__Exercise input__:

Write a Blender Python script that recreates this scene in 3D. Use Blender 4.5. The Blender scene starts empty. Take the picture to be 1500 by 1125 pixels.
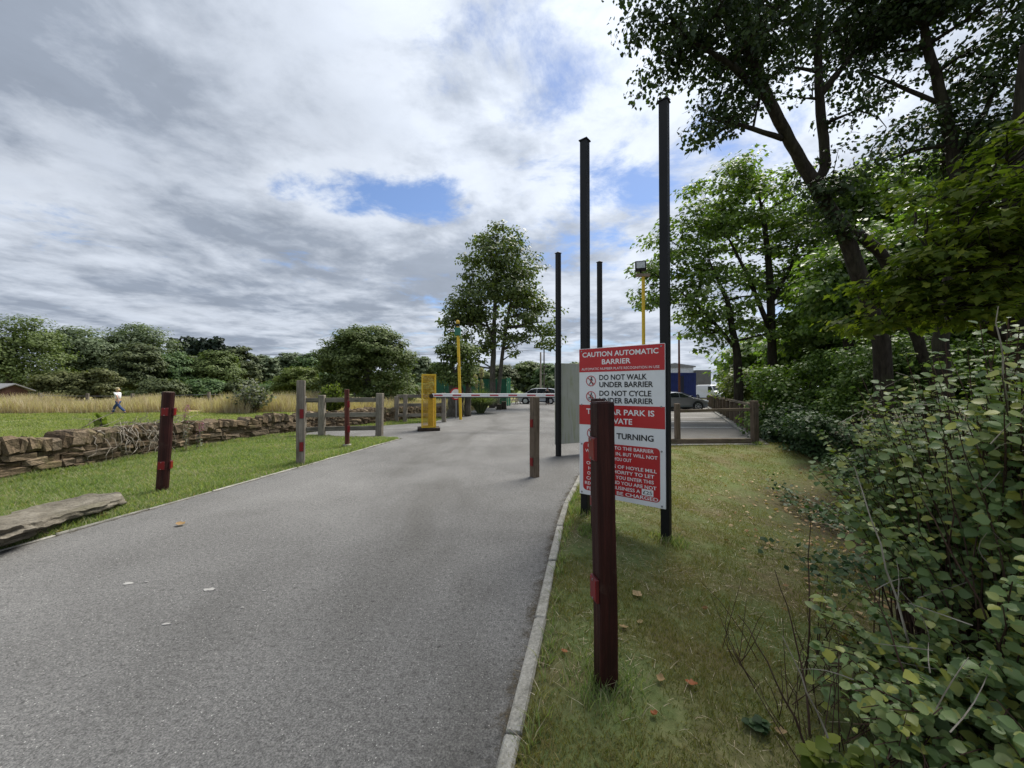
import bpy, bmesh, math, random
import numpy as np
from mathutils import Vector, Matrix, noise as mnoise

random.seed(11)
SC = bpy.context.scene
COL = SC.collection
R = math.radians
PI = math.pi

# ------------------------------------------------------------------ camera
F = 563.0            # focal length in photo pixels (1500 wide)
CX, HY = 750.0, 570.0
EYE = 1.6
cam_data = bpy.data.cameras.new('camera')
cam = bpy.data.objects.new('camera', cam_data)
COL.objects.link(cam)
cam_data.sensor_width = 36.0
cam_data.lens = F / 1500.0 * 36.0
cam_data.clip_start = 0.05
cam_data.clip_end = 3000
cam.location = (0, 0, EYE)
cam.rotation_euler = (R(90.0) + math.atan((HY - 562.5) / F), 0, 0)
SC.camera = cam

# ------------------------------------------------------------------ world, sun, exposure
SUN_AZ, SUN_EL = R(36), R(58)      # azimuth measured from the view direction towards the right
world = bpy.data.worlds.new('World')
SC.world = world
world.use_nodes = True


def build_sky():
    nt = world.node_tree
    nt.nodes.clear()
    N, L = nt.nodes.new, nt.links.new

    def math_n(op, a, b=None, c=None, clamp=False):
        n = N('ShaderNodeMath'); n.operation = op; n.use_clamp = clamp
        for i, v in enumerate((a, b, c)):
            if v is None: continue
            if isinstance(v, (int, float)): n.inputs[i].default_value = v
            else: L(v, n.inputs[i])
        return n.outputs[0]

    def vmath(op, a, b=None):
        n = N('ShaderNodeVectorMath'); n.operation = op
        for i, v in enumerate((a, b)):
            if v is None: continue
            if isinstance(v, (tuple, list)): n.inputs[i].default_value = v
            else: L(v, n.inputs[i])
        return n

    def smooth(x, lo, hi):
        n = N('ShaderNodeMapRange'); n.interpolation_type = 'SMOOTHSTEP'
        L(x, n.inputs[0]); n.inputs[1].default_value = lo; n.inputs[2].default_value = hi
        return n.outputs[0]

    def mix(fac, a, b):
        n = N('ShaderNodeMix'); n.data_type = 'RGBA'
        if isinstance(fac, (int, float)): n.inputs[0].default_value = fac
        else: L(fac, n.inputs[0])
        for i, v in ((6, a), (7, b)):
            if isinstance(v, tuple): n.inputs[i].default_value = v
            else: L(v, n.inputs[i])
        return n.outputs[2]

    def noise(vec, scale, detail, rough=.55, dist=0.0):
        n = N('ShaderNodeTexNoise'); L(vec, n.inputs['Vector'])
        n.inputs['Scale'].default_value = scale; n.inputs['Detail'].default_value = detail
        n.inputs['Roughness'].default_value = rough; n.inputs['Distortion'].default_value = dist
        return n.outputs['Fac']

    tc = N('ShaderNodeTexCoord')
    d = tc.outputs['Generated']
    sep = N('ShaderNodeSeparateXYZ'); L(d, sep.inputs[0])
    zz = math_n('ADD', math_n('MAXIMUM', sep.outputs[2], 0.0), 0.10)
    comb = N('ShaderNodeCombineXYZ')
    L(math_n('DIVIDE', sep.outputs[0], zz), comb.inputs[0])
    L(math_n('DIVIDE', sep.outputs[1], zz), comb.inputs[1])
    comb.inputs[2].default_value = SKY_SEED
    P = comb.outputs[0]

    sky = N('ShaderNodeTexSky'); sky.sky_type = 'NISHITA'; sky.sun_disc = False
    sky.sun_elevation = SUN_EL; sky.sun_rotation = SUN_AZ
    sky.air_density = 1.0; sky.dust_density = 0.6; sky.ozone_density = 2.0
    blue = vmath('MULTIPLY', sky.outputs[0], (0.82, 0.88, 1.0)).outputs[0]

    big = noise(P, 0.62, 3.0, .5, .3)
    mid = noise(P, 2.3, 10.0, .64, .3)
    cov = math_n('ADD', math_n('MULTIPLY', big, .40), math_n('ADD', math_n('MULTIPLY', mid, .72), .03))

    # clouds thin out in a few gaps of the layer, given as places on the cloud sheet (x, y, radius x, radius y, depth)
    for gx, gy, rx, ry, dep in SKY_GAPS:
        q = vmath('SUBTRACT', P, (gx, gy, SKY_SEED)).outputs[0]
        q = vmath('MULTIPLY', q, (1 / rx, 1 / ry, 0)).outputs[0]
        ln = vmath('LENGTH', q).outputs['Value']
        cov = math_n('SUBTRACT', cov, math_n('MULTIPLY', smooth(ln, 1.15, 0.0), dep))
    cover = smooth(cov, .41, .565)
    horizon = smooth(sep.outputs[2], .22, .02)
    cover = math_n('MAXIMUM', cover, math_n('MULTIPLY', horizon, .9))

    shade = noise(P, 1.15, 9.0, .58, .2)
    fine = noise(P, 3.4, 8.0, .6, .2)
    sh = math_n('ADD', math_n('MULTIPLY', shade, .75), math_n('MULTIPLY', fine, .3))
    thick = smooth(cov, .50, .86)
    lightness = math_n('SUBTRACT', smooth(sh, .40, .64), math_n('MULTIPLY', thick, .42), None, True)
    # the sun behind the cloud brightens the layer around it
    sd = (math.sin(SUN_AZ) * math.cos(SUN_EL), math.cos(SUN_AZ) * math.cos(SUN_EL), math.sin(SUN_EL))
    nrm = vmath('NORMALIZE', d).outputs[0]
    dt = vmath('DOT_PRODUCT', nrm, sd).outputs['Value']
    near = smooth(dt, .25, 1.0)
    lightness = math_n('ADD', lightness, math_n('MULTIPLY', near, .28))
    dark = (2.2, 2.55, 3.15, 1); lite = (4.75, 5.15, 5.8, 1)
    ccol = mix(lightness, dark, lite)
    glow = vmath('MULTIPLY', ccol, None).outputs[0].node
    g = math_n('MULTIPLY', math_n('ADD', math_n('MULTIPLY', math_n('POWER', near, 3.0), .35), 1.0), math_n('ADD', math_n('MULTIPLY', math_n('ADD', fine, mid), .34), .67))
    cmb = N('ShaderNodeCombineXYZ')
    for i in range(3): L(g, cmb.inputs[i])
    L(cmb.outputs[0], glow.inputs[1])
    out_col = mix(cover, blue, glow.outputs[0])
    bg = N('ShaderNodeBackground'); L(out_col, bg.inputs[0]); bg.inputs[1].default_value = SKY_STRENGTH
    o = N('ShaderNodeOutputWorld'); L(bg.outputs[0], o.inputs[0])


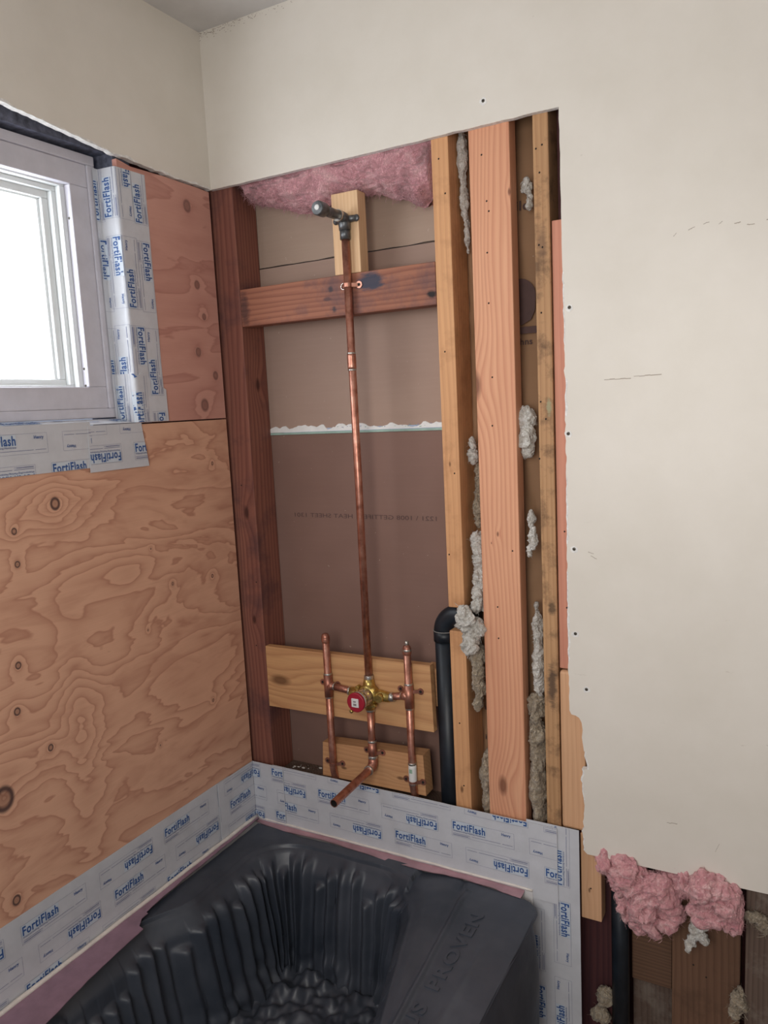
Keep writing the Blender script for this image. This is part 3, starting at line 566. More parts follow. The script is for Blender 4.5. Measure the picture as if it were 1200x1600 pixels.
# pink batt above the shower elbow : continuous lumpy body with a hanging lower edge
def pink_top():
    m = MB(); NX, NZ = 240, 110; vs = []
    def bot(x):
        P = [(.062, 2.085), (.085, 2.055), (.12, 2.04), (.17, 2.028), (.23, 2.006), (.29, 2.004), (.35, 2.018), (.42, 2.020), (.49, 1.995), (.545, 1.972), (.565, 1.985), (.582, 2.06)]
        for (a, b), (c, d) in zip(P, P[1:]):
            if x <= c: t = (x-a)/(c-a); t = t*t*(3-2*t); return b+(d-b)*t
        return 2.06
    for i in range(NX+1):
        x = .062+.520*i/NX; zb = bot(x)+.004*nz(x*60, 3)
        for j in range(NZ+1):
            t = j/NZ; z = zb+(2.20-zb)*t
            y = .022+.045*(1-min(1, t*3.6))**2.2
            wv = z+.10*x+.010*nz(x*14, z*9, 5); y += .016*fbm((x*8, wv*24, 2.2), 5)-.008*(1-2*abs(nz(x*11+2*nz(x*5, z*5), wv*46, 1)))-.005*(1-2*abs(nz(x*30, wv*110, 4)))
            vs.append((x, max(.0135, y), z))
    n0 = len(vs); vs += [(x, .1005, z+.012) for (x, y, z) in vs]; k = NZ+1; fs = []
    for i in range(NX):
        for j in range(NZ): q = (i*k+j, i*k+j+1, (i+1)*k+j+1, (i+1)*k+j); fs.append(q[::-1]); fs.append(tuple(n0+t for t in q))
        fs.append((i*k, (i+1)*k, n0+(i+1)*k, n0+i*k))
        fs.append((i*k+NZ, n0+i*k+NZ, n0+(i+1)*k+NZ, (i+1)*k+NZ))
    for j in range(NZ): fs.append((j, j+1, n0+j+1, n0+j)); o_ = NX*k; fs.append((o_+j, n0+o_+j, n0+o_+j+1, o_+j+1))
    m.add(vs, fs, 0, True); rnd = random.Random(5)
    for q in range(900):
        i = rnd.randrange(NX); j = int(abs(rnd.gauss(0, 9))) % NZ; p = Vector(vs[i*k+j]); t = Vector((rnd.gauss(0, 1), -.5, rnd.gauss(-.3, .6))).normalized(); L = rnd.uniform(.008, .022); path = [p]
        for s in range(4): t = (t+Vector((rnd.gauss(0, .35), rnd.gauss(0, .2), rnd.gauss(-.05, .35)))).normalized(); path.append(path[-1]+t*L/4)
        m.tube(path, [.0005, .0004, .0004, .0003, .0001], 3, 0, False)
    return m.build('insulation_batt', M['pinkdusty'])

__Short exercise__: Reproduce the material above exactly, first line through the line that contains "PI = math.pi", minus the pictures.

__Answer to the exercise__:
Write a Blender Python script that recreates this scene in 3D. Use Blender 4.5. The Blender scene starts empty. Take the picture to be 1500 by 1125 pixels.
import bpy, bmesh, math, random
import numpy as np
from mathutils import Vector, Matrix, noise as mnoise

random.seed(11)
SC = bpy.context.scene
COL = SC.collection
R = math.radians
PI = math.pi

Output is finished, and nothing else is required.